Halloween is upon us and one of those things that always comes up around this time of year is Halloween-ish music.
Spooky music comes in all shapes and varieties but there are two main paths for tunes that will to make the atmosphere at your party a little more Halloween flavored.
I am excluding The Monster Mash from this piece for obvious reasons.
Root one is popular music.
You can go with old school blues like Robert Johnson whose songs tend to reference the Devil and Hell a fair bit not to mention the legend of his deal with said Biblical entity for his guitar prowess. Other older acts that you can throw in there are “Screamin” Jay Hawkins who in many ways was one of the first “shock” rockers, using voodoo imagery for his stage shows. The fact the man may have had somewhere around 50 to 75 children is also pretty scary unto itself. Then going down the line you can go with people like Alice Cooper, various death and black metal records.
Bands like Iron Maiden have a ton of songs that work for the season. The Cure's Trilogy (Pornography, Disintegration, Bloodflowers) albums are also good for dark and dreary as are the soundtracks to The Blair Witch Project and The Crow. There's also a number of hip hop acts that fall into these lines as well, Insane Clown Posse being the best and most prominent act.
The other root that can be taken is through film scores.
Think of how many film scores to horror films are not only catchy but iconic. Mike Oldfield's Tubular Bells for instance. Not that many of the general public remembers it as that mind you but the moment you start playing it, it is instantly recognized due to it's connection with The Exorcist. John Carpenter's score to the original Halloween is also another example of a horror score that has stuck around rather well through the ages.
But one of the best scores...well okay half a score, is The Unreleased Themes for Hellraiser from Coil.
Coil was essentially two guys, Peter Christopherson (aka Sleazy) and John Balance. Both Peter and John had come out of the experimental electronic band Psychic TV (and before that Peter had been a part of industrial godfathers, Throbbing Gristle) and their music was pretty much straddling lines of industrial, electronic, acid house and other such genres. Somewhere around 1987, horror novelist Clive Barker approached Coil in regards to doing the score for his first film, Hellraiser. Coil being on a friendly basis with Barker agreed and began work. In fact Peter and John lent Barker some S&M and fetish magazines which influenced the look of the Cenobites (the demons in the film, Pinhead being the best known). Clive has also described the music of Coil as making his “bowls churn”.
This was meant as a compliment.
What happened next is a little bit of hearsay.
What is generally noted is that Hollywood or Barker decided that Coil's score was not going to be commercial enough and went with a more traditional score by Christopher Young. Coil has said that they pulled out when it looked like their work wasn't going to be used and thus only six tracks were completed and eventually released as Unreleased Themes for Hellraiser (and then eventually included in a Coil compilation called Unnatural History II).

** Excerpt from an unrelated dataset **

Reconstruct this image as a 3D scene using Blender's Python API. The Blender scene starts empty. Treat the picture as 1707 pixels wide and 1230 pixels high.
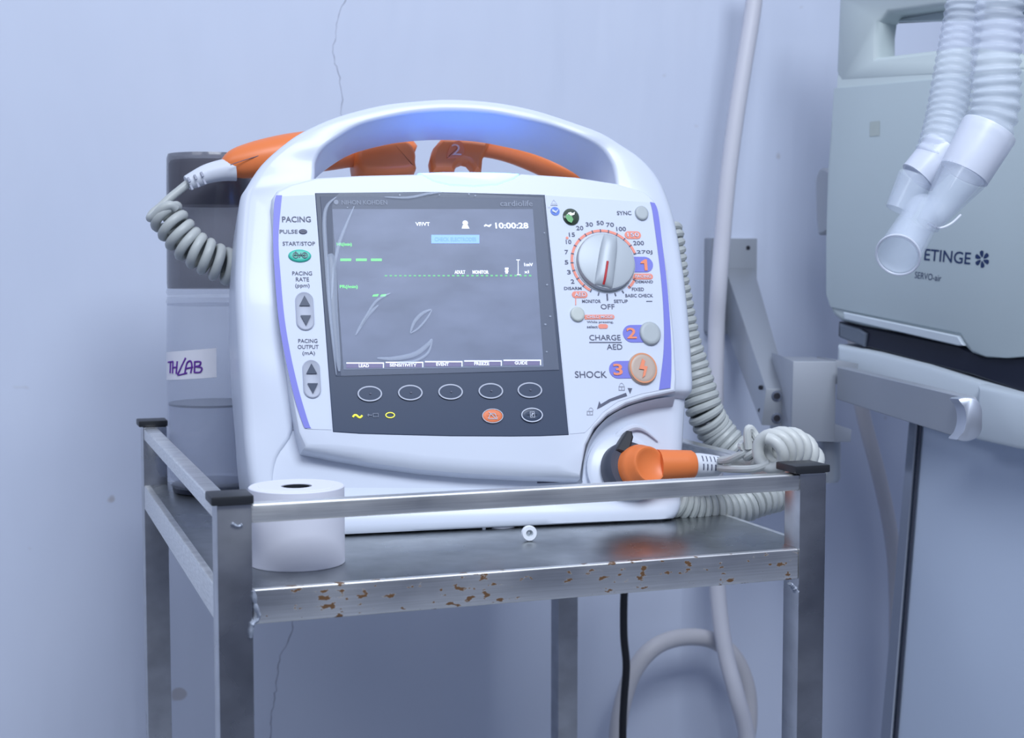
import bpy, bmesh, math, random
from mathutils import Vector, Matrix
random.seed(7)
R = math.radians
SC = bpy.context.scene
COL = SC.collection

# ------------------------------------------------------------------ camera
F_PX, CX, CY = 2400.0, 853.5, 615.0
TH = math.atan(168/F_PX); PHI = R(19.77)
CW = Vector((math.sin(PHI)*math.cos(TH), math.cos(PHI)*math.cos(TH), -math.sin(TH)))
CR = Vector((math.cos(PHI), -math.sin(PHI), 0))
CU = CR.cross(CW)
def ray(x, y): return CW + CR*((x-CX)/F_PX) - CU*((y-CY)/F_PX)
CAM = Vector((0, 0, .95)) - ray(361, 843)*1.0
cd = bpy.data.cameras.new('camera'); cam = bpy.data.objects.new('camera', cd); COL.objects.link(cam)
cam.matrix_world = Matrix.Translation(CAM) @ Matrix((CR, CU, -CW)).transposed().to_4x4()
cd.sensor_width = 36; cd.lens = 36*F_PX/1707
cd.clip_start = .05; cd.clip_end = 50
cd.dof.use_dof = True; cd.dof.focus_distance = 1.24; cd.dof.aperture_fstop = 9
SC.camera = cam
def at(x, y, n, d):
    n = Vector(n); r = ray(x, y); return CAM + r*((d - n.dot(CAM))/n.dot(r))
def atZ(x, y, z): return CAM + ray(x, y)*z          # at a distance along the view axis
def atY(x, y, Y): return at(x, y, (0, 1, 0), Y)

# ------------------------------------------------------------------ world, lamps, exposure
W = bpy.data.worlds.new('room_light'); SC.world = W; W.use_nodes = True
bg = W.node_tree.nodes['Background']
_N = W.node_tree.nodes; _L = W.node_tree.links
_tc0 = _N.new('ShaderNodeTexCoord'); _sx = _N.new('ShaderNodeSeparateXYZ'); _rp = _N.new('ShaderNodeValToRGB')
_mr = _N.new('ShaderNodeMapRange'); _mr.inputs['From Min'].default_value = -1
_L.new(_tc0.outputs['Generated'], _sx.inputs[0]); _L.new(_sx.outputs['Z'], _mr.inputs['Value']); _L.new(_mr.outputs[0], _rp.inputs[0]); _L.new(_rp.outputs[0], bg.inputs[0])
_e = _rp.color_ramp.elements     # a plain room: grey floor, darker far side, bright ceiling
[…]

But man, those five tracks are creepy.
For Coil, they are a bit different. Very clean and almost very 80's film score like but there is just something to them. Something very wrong yet very right at the same time. The piece entitled Box Theme for instance incorporates a child's music box song into it but the sample just sets a sort of record skip into it that sends a little shiver up my spine. The build in a way that if you have them on in the background, by the time it gets to Attack of the Senepods, the music has become rather unsettling. If you can find this, put it on at your next Halloween party, see how it goes.
And if you want to add a bonus track to it, Coil also did a cover of Tainted Love that is bar none, one of the creepiest pieces of music ever done. Look it up and listen to it in the dark, pretty intense stuff.